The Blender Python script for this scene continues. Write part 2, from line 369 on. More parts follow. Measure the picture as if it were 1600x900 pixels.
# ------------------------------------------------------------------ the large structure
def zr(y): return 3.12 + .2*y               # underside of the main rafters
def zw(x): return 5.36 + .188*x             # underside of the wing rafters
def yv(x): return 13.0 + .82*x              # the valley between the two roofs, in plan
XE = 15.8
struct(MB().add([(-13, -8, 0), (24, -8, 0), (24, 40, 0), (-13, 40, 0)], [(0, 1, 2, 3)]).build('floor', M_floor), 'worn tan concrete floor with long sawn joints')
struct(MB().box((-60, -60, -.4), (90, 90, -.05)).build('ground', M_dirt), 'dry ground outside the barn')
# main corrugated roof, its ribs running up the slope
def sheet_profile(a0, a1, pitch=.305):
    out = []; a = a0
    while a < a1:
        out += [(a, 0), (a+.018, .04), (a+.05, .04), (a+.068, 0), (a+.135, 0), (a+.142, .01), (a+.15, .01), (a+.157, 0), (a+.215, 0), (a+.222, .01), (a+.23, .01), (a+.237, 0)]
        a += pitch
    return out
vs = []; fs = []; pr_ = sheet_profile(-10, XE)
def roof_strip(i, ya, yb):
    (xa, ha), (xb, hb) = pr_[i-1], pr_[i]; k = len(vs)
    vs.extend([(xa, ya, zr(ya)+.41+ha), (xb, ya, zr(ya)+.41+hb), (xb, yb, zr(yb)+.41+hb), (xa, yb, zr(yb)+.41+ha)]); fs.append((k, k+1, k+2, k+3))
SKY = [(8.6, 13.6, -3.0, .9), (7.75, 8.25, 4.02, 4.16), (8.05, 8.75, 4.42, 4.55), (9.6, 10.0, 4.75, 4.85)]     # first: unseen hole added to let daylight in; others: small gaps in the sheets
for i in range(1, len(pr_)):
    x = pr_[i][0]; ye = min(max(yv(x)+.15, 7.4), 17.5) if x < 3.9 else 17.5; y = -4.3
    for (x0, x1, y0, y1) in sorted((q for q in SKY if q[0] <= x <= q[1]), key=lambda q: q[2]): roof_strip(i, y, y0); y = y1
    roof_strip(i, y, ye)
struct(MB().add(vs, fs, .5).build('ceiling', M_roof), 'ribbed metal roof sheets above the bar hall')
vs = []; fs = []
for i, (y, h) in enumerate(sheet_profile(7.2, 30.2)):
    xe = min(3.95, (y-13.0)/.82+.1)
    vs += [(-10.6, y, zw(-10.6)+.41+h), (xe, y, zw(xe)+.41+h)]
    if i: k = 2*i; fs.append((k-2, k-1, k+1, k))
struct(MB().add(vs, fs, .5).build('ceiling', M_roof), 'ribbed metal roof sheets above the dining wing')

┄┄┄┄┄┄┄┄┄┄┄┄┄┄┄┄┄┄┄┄

• Short task
Output all of the data again. Match it exactly.

• Solution to the problem
The Blender Python script for this scene continues. Write part 2, from line 369 on. More parts follow. Measure the picture as if it were 1600x900 pixels.
# ------------------------------------------------------------------ the large structure
def zr(y): return 3.12 + .2*y               # underside of the main rafters
def zw(x): return 5.36 + .188*x             # underside of the wing rafters
def yv(x): return 13.0 + .82*x              # the valley between the two roofs, in plan
XE = 15.8
struct(MB().add([(-13, -8, 0), (24, -8, 0), (24, 40, 0), (-13, 40, 0)], [(0, 1, 2, 3)]).build('floor', M_floor), 'worn tan concrete floor with long sawn joints')
struct(MB().box((-60, -60, -.4), (90, 90, -.05)).build('ground', M_dirt), 'dry ground outside the barn')
# main corrugated roof, its ribs running up the slope
def sheet_profile(a0, a1, pitch=.305):
    out = []; a = a0
    while a < a1:
        out += [(a, 0), (a+.018, .04), (a+.05, .04), (a+.068, 0), (a+.135, 0), (a+.142, .01), (a+.15, .01), (a+.157, 0), (a+.215, 0), (a+.222, .01), (a+.23, .01), (a+.237, 0)]
        a += pitch
    return out
vs = []; fs = []; pr_ = sheet_profile(-10, XE)
def roof_strip(i, ya, yb):
    (xa, ha), (xb, hb) = pr_[i-1], pr_[i]; k = len(vs)
    vs.extend([(xa, ya, zr(ya)+.41+ha), (xb, ya, zr(ya)+.41+hb), (xb, yb, zr(yb)+.41+hb), (xa, yb, zr(yb)+.41+ha)]); fs.append((k, k+1, k+2, k+3))
SKY = [(8.6, 13.6, -3.0, .9), (7.75, 8.25, 4.02, 4.16), (8.05, 8.75, 4.42, 4.55), (9.6, 10.0, 4.75, 4.85)]     # first: unseen hole added to let daylight in; others: small gaps in the sheets
for i in range(1, len(pr_)):
    x = pr_[i][0]; ye = min(max(yv(x)+.15, 7.4), 17.5) if x < 3.9 else 17.5; y = -4.3
    for (x0, x1, y0, y1) in sorted((q for q in SKY if q[0] <= x <= q[1]), key=lambda q: q[2]): roof_strip(i, y, y0); y = y1
    roof_strip(i, y, ye)
struct(MB().add(vs, fs, .5).build('ceiling', M_roof), 'ribbed metal roof sheets above the bar hall')
vs = []; fs = []
for i, (y, h) in enumerate(sheet_profile(7.2, 30.2)):
    xe = min(3.95, (y-13.0)/.82+.1)
    vs += [(-10.6, y, zw(-10.6)+.41+h), (xe, y, zw(xe)+.41+h)]
    if i: k = 2*i; fs.append((k-2, k-1, k+1, k))
struct(MB().add(vs, fs, .5).build('ceiling', M_roof), 'ribbed metal roof sheets above the dining wing')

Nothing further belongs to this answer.